Do Polski wróciłem w 2016 r. i postanowiliśmy z Fundacją ASBIRO rozpocząć nowy projekt dla wolontariuszy. Nie chcieliśmy zmarnować naszego zambijskiego doświadczenia. Dzisiaj razem z Moniką realizujemy podobny projekt w tej samej dzielnicy Lusaki, ale w prywatnej szkole mojego zambijskiego przyjaciela. Pierwszą wolontariuszką w tym projekcie była Monika, która pojechała razem ze mną, aby przygotować mieszkanie dla wolontariuszy w październiku 2016 r. Od stycznia następnego roku młodzi Polacy z kraju i za granicy jeżdżą na wolontariat do prywatnej szkoły w Lindzie. Kupują nie tylko jedzenie, ale także płacą za nocleg. Pieniądze, które John w ten sposób zdobywa, w całości przeznacza na rozbudowę szkoły.
Kiedyś jeden z wolontariuszy zaczął narzekać na projekt. – John, wolontariusze mówią, że nie widzą postępów w remontach – zadzwoniłem do Johna i powiedziałem mu wprost.
– Father! To nie jest tak, jak on mówi. Robię remonty. On nie zna zambijskich realiów. Mam na wszystko faktury – tłumaczył nerwowo John.
– Nie potrzebuję ich – odpowiedziałem. To ty musisz przekonać wolontariuszy, że wydajesz ich pieniądze na szkołę. Jak to zrobisz? Nie wiem, ale musisz zrobić to tak, by byli zadowoleni.
Skończyłem rozmowę. Już wcześniej wytłumaczyłem Johnowi, że nie pomagamy mu dlatego, że jest biedny.
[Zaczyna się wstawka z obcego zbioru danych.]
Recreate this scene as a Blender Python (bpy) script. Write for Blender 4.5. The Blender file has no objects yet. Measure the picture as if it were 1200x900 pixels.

Ubóstwo jest czymś względnym. John w Lindzie należy do zamożnych. Projekt realizujemy wspólnie. Każdy ma w nim swój udział, swoje cele i zyski. Po kilku dniach John zadzwonił i zapytał niespokojnie. – A co teraz mówią wolontariusze?
– Nie wiem. Nie śledzę tego, co piszą na Face Book’u – odpowiedziałem. Zobaczysz po kilku miesiącach. Jeżeli nikt nie przyjedzie, to znaczy, że im się nie podoba – zaśmiałem się do słuchawki.
Po tej rozmowie dyrektor prywatnej szkoły w Lindzie zrozumiał, że jest to jego projekt i tylko od niego zależny, czy odniesie sukces. Nikt inny nie jest mu w staniu pomóc.
Podobnie wolontariusze. W naszym projekcie jadą do Zambii na własny koszt i pracują bez wynagrodzenia. Nie przysługują im żadne świadczenia. Sami inwestują w siebie. To, czy odniosą satysfakcję i zrealizują swoje cele, zależy tylko od nich samych.